Janiczak is no lofty academic observer: having grown up in a village in Poland’s Tatra mountains, she’s well-equipped to understand the shame and social pressures that women in small communities contend with. She hopes that her future work might draw more freely on this experience. Having made her name by defending history’s tragic queens, she would now like to train her lens on rural and working-class women — those whose stories appear the hardest to tell, and which perhaps most need telling.
Her latest play to premiere on the Polish stage might mark a half-way point on that journey, dealing with a privileged yet uniquely vulnerable historical figure. The Curse of the Kennedys, once again directed by Rubin, looks at the fate of Rosemary Kennedy, JFK’s all but forgotten sister. In Janiczak and Rubin’s telling, Rosemary is the outsider in a family of dashing overachievers. Committed to an institution due to her troubled mental state (although, as with Joan the Mad, it is unclear whether she ever suffered from genuine illness) Rosemary withers away in secret, even as mysterious misfortunes start to mar the Kennedy mystique.
I ask Janiczak about her experience of being a non-Western writer taking on some of America’s greatest icons. Might American claims to cultural universalism mirror the rigid male narratives she has been grappling with? The playwright, who was once a US green card holder, is surprisingly sanguine.
“Americans are increasingly open to outside perspectives on their history,” she says, citing her cross-country travels and theatre festival visits. “On the other hand, the US — with its murderously fast, ruthless incarnation of capitalism — is a country for people who are quick to act, resourceful, able-bodied, and primed for constant competition. The Curse depicts a kind of American aristocracy; a well-heeled family whose children, besides Rosemary, fit that mould.”
She speaks of her continuing engagement with American culture as a source of reflection, just as much as her experiences in Poland. “I can’t stop thinking about Lisa Montgomery,” she tells me.

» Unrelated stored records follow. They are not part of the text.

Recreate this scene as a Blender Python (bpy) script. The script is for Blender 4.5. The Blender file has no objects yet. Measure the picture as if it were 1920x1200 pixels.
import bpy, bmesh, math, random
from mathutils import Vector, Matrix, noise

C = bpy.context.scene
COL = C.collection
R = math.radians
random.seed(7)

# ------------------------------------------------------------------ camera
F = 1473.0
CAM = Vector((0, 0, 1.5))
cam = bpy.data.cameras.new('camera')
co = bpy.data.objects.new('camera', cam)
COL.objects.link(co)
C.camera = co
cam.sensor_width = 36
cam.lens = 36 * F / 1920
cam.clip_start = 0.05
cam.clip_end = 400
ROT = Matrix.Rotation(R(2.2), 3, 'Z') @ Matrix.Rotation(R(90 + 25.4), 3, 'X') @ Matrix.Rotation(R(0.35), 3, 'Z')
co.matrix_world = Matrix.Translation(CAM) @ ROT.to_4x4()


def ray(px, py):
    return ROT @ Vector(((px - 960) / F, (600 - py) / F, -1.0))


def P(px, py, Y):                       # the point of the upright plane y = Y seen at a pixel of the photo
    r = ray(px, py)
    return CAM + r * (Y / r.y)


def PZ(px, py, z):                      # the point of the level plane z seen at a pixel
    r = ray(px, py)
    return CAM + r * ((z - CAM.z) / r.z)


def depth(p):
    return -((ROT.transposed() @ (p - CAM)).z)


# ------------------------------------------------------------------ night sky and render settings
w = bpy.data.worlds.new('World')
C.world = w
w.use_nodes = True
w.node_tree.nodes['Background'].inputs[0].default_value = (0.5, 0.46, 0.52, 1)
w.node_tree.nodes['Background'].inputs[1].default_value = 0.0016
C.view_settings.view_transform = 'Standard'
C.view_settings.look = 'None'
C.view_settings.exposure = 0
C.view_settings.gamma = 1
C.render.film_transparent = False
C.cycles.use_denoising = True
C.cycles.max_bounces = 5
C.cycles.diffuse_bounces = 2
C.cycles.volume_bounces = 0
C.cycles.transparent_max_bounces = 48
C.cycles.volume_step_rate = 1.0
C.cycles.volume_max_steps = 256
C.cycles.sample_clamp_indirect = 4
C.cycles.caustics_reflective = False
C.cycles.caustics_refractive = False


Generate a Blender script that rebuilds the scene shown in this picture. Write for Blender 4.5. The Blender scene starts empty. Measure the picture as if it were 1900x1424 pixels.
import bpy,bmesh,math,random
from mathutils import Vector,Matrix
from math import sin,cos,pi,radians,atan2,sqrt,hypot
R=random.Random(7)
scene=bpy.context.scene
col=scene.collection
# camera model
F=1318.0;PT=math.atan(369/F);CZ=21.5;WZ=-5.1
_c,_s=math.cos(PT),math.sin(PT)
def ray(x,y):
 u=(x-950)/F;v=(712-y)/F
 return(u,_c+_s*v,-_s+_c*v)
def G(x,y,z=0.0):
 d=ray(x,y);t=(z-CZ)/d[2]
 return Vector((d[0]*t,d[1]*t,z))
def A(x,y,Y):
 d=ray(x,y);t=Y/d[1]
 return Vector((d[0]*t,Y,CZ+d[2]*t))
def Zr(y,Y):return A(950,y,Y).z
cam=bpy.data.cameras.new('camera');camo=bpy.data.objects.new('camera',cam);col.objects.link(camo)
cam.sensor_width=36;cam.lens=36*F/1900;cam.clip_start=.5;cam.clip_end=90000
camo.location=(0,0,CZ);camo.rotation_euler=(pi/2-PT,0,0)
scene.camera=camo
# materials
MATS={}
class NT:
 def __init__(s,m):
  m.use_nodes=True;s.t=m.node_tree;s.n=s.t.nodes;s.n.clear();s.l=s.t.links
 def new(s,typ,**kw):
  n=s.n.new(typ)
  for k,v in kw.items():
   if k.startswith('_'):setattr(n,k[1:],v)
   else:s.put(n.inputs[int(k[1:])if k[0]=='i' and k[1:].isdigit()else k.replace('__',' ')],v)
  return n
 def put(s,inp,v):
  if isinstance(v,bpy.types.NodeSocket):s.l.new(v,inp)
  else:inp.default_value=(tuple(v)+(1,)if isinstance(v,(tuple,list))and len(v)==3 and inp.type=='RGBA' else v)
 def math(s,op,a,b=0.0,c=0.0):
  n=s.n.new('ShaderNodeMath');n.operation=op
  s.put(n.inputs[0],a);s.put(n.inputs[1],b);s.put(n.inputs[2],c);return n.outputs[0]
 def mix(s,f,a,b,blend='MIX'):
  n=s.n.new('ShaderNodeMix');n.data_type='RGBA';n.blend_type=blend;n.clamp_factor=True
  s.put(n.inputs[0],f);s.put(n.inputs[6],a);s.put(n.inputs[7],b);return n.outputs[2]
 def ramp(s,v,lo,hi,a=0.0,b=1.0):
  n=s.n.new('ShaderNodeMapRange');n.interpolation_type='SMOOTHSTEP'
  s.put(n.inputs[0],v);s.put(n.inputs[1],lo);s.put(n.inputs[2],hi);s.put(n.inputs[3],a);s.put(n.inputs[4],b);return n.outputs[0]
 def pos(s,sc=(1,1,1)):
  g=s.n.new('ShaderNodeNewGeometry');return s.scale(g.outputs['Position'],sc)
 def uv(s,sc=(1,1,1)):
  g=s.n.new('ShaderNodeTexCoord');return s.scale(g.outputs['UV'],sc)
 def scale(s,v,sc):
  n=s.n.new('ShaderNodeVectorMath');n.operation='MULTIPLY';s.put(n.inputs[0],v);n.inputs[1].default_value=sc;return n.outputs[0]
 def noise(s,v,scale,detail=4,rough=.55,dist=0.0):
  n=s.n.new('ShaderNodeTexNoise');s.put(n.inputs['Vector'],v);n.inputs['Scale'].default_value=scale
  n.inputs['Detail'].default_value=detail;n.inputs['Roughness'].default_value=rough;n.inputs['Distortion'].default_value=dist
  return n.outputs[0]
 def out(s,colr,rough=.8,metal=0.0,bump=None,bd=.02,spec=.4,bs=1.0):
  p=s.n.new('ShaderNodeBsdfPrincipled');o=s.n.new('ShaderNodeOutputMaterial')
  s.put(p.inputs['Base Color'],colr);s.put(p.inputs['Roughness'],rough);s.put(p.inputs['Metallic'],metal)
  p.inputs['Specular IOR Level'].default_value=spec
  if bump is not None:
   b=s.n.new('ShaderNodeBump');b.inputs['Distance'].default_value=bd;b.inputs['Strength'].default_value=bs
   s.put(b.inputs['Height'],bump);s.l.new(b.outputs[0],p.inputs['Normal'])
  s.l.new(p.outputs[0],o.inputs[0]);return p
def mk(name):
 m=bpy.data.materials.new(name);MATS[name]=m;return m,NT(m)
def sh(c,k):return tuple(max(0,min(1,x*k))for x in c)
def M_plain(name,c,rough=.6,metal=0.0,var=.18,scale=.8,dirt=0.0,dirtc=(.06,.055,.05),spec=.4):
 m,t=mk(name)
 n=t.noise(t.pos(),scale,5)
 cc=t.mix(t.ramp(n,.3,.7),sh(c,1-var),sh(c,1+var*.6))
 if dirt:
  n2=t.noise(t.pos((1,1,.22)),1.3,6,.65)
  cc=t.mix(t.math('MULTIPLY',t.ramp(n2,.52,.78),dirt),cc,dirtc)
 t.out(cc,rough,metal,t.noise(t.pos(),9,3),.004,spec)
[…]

Montgomery, sentenced to death for her gruesome murder of a pregnant woman in 2004, became the first female inmate in nearly 70 years to be executed by the US federal government. Defence lawyers drew attention to her childhood of violence and abuse — a “lifetime of torture” which allegedly resulted in profound mental illness. “It’s the worst story there could possibly be,” Janiczak says.
Unlike the courts, she says, feminist theatre should not condone or condemn, but seek to understand. “I think of feminism as an attentiveness to marginalised voices and perspectives,” she says. “At its best, it is a sensibility which restrains judgment. It’s about viewing the world — including all in it that seems shocking or shameful — through a gentler, more tender lens, without rushing to conclusions.”
She hopes that her work on “unspeakable” stories might contribute to a shifting of the debate around gendered violence in Poland. She’s been picking away at language’s rigidities, she says, out of desire to give truer expression to women’s traumas.
Why do that, and why move to portray the most vulnerable in particular? “So that we may one day reach those who need help,” Janiczak says. “Even in places which may seem completely out of reach.”